Nella società contemporanea, la questione giovanile, si propone in modo contraddittorio e frammentato, in particolare in Italia. Da un lato, la fine delle utopie a partire dal 1989 ha depotenziato ogni velleità trasgressiva e contestataria la società, ripercuotendosi anche sull’universo giovanile. A questo elemento bisogna aggiungere la crescente omologazione prodotta dal capitalismo della conoscenza, con la comunicazione mediata da dispositivi elettronici predisposti e mediati dalla messa a valore, che enfatizzano la parte estetica della comunicazione e riducono sensibilmente quella progettuale. Infine, non si può trascurare il declino della natalità che ha avuto luogo in Europa dagli anni settanta in poi ( e in misura maggiore in Italia), che rende i giovani una categoria quantitativamente e qualitativamente marginale rispetto al passato. Si tratta di una società piatta (Pitch, 2022), ovvero rinchiusa in se stessa e incapace di slanci in avanti.

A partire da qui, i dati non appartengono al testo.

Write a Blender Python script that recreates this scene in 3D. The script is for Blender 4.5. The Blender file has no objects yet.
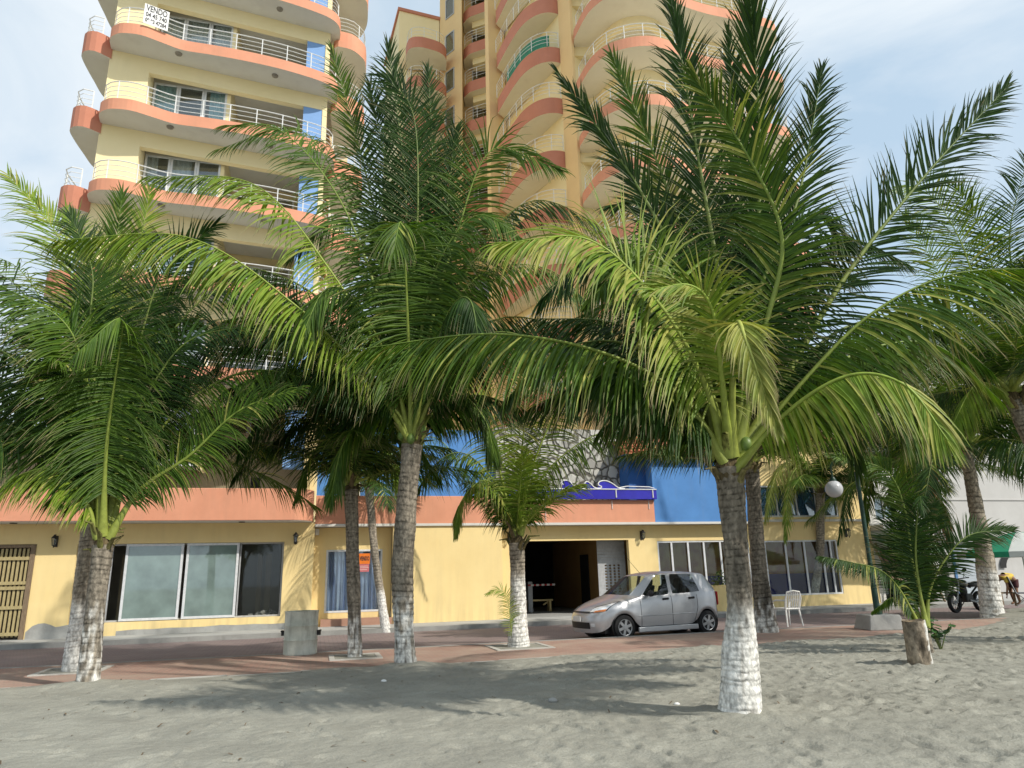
import bpy, bmesh, math, random
import numpy as np
from math import sin, cos, pi, radians, hypot, atan2, sqrt
from mathutils import Vector, Matrix, noise

scene = bpy.context.scene
COL = scene.collection
rng = random.Random(11)
R = radians

# ------------------------------------------------------------------ camera
F_PX, PITCH, ROLL, EYE = 710.0, R(15.0), R(1.45), 1.6
cam_data = bpy.data.cameras.new('camera')
cam_data.sensor_width = 36.0
cam_data.lens = 36.0 * F_PX / 1024.0
cam_data.clip_start = 0.1
cam_data.clip_end = 3000
cam = bpy.data.objects.new('camera', cam_data)
COL.objects.link(cam)
cam.location = (0, 0, EYE)
cam.rotation_euler = (Matrix.Rotation(R(90) + PITCH, 3, 'X') @ Matrix.Rotation(ROLL, 3, 'Z')).to_euler()
# (roll sign: horizon climbs to the right)
cam.rotation_euler = (Matrix.Rotation(R(90) + PITCH, 3, 'X') @ Matrix.Rotation(-ROLL, 3, 'Z')).to_euler()
scene.camera = cam


def ray(x, y):
    a, b = x - 512, 384 - y
    X = a * cos(ROLL) + b * sin(ROLL)
    Y = -a * sin(ROLL) + b * cos(ROLL)
    return X, F_PX * cos(PITCH) - Y * sin(PITCH), F_PX * sin(PITCH) + Y * cos(PITCH)


def at(x, y, D):
    """surveyed point: direction read from the photograph, D metres in front"""
    X, d, Z = ray(x, y)
    t = D / d
    return Vector((X * t, D, EYE + Z * t))


def gnd(x, y, z=0.0):
    X, d, Z = ray(x, y)
    t = (z - EYE) / Z
    return Vector((X * t, d * t, z))


# building frame: u along the street front, v out from the wall towards the beach
YAW = R(15.4)
P0 = Vector((-14.41, 21.22, 0))
CU, SU = cos(YAW), sin(YAW)


def uvw(u, v, z=0.0):
    return Vector((P0.x + u * CU + v * SU, P0.y + u * SU - v * CU, z))


def to_uv(p):
    dx, dy = p[0] - P0.x, p[1] - P0.y
    return dx * CU + dy * SU, dx * SU - dy * CU


# ------------------------------------------------------------------ materials
MATS = {}


def lin(c):
    return tuple(((x / 255.0 + 0.055) / 1.055) ** 2.4 if x > 10 else x / 255.0 / 12.92 for x in c)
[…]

Dall’altro lato, esiste un vero e proprio rimosso nelle società europee e italiane in particolare. Si tratta delle migrazioni, diventate ormai un fenomeno endemico, la cui conseguenza più immediata è costituita dalla presenza di giovani generazioni nati e cresciuti nei nostri paesi, ma ai quali non viene riconosciuta la cittadinanza sostanziale. Se nel caso francese, spesso godono della cittadinanza formale ma si trovano in posizione marginale rispetto al mercato del lavoro, alla residenza (vedi le banlieues), al welfare, nel caso italiano non godono nemmeno delle prerogative formali. Ci troviamo di fronte a cittadini italiani senza cittadinanza, che continuiamo a definire marocchini, senegalesi, filippini, ma faremmo meglio a chiamare fiorentini, milanesi, napoletani.

Confinati nelle periferie, sospinti alla marginalità economica da un mercato sempre più segmentato e precario, il loro malessere si sovrappone a quello dei giovani italiani autoctoni, marginalizzati, come abbiamo visto, per ragioni demografiche. Questa sovrapposizione, non produce (o forse non ancora) uno sbocco collettivo come nelle generazioni passate, ma denota spesso una concorrenza che produce conflittualità interne.

E’ questo aspetto, probabilmente, che incoraggia la rappresentazione dell’universo giovanile contemporaneo come una corte dei miracoli infestata da baby gang, una rappresentazione che non ha alcun riscontro empirico con la realtà, ma che asseconda gli intenti semplificatori e repressivi dominanti. Dai quali, in qualche modo, bisogna uscire.


REFERENZE

Cohen, S. (1971), Folkdevils and moral panic, London, Routledge.

Foucault, M. (2001), Sicurezza, Territorio, Popolazione, Milano: Feltrinelli.

Junger, E. (1922), La battaglia come esperienza interiore, Roma: Piano B.

Moroni, P. & Balestrini, N. (1998), L’orda d’oro, Milano: Feltrinelli.

Pitch, T. (2022), Il malinteso della vittima, Torino: Edizioni Gruppo Abele.

Rousseau, JJ. (1988, ed.it.), Emilio, o dell’educazione, Milano: Rizzoli.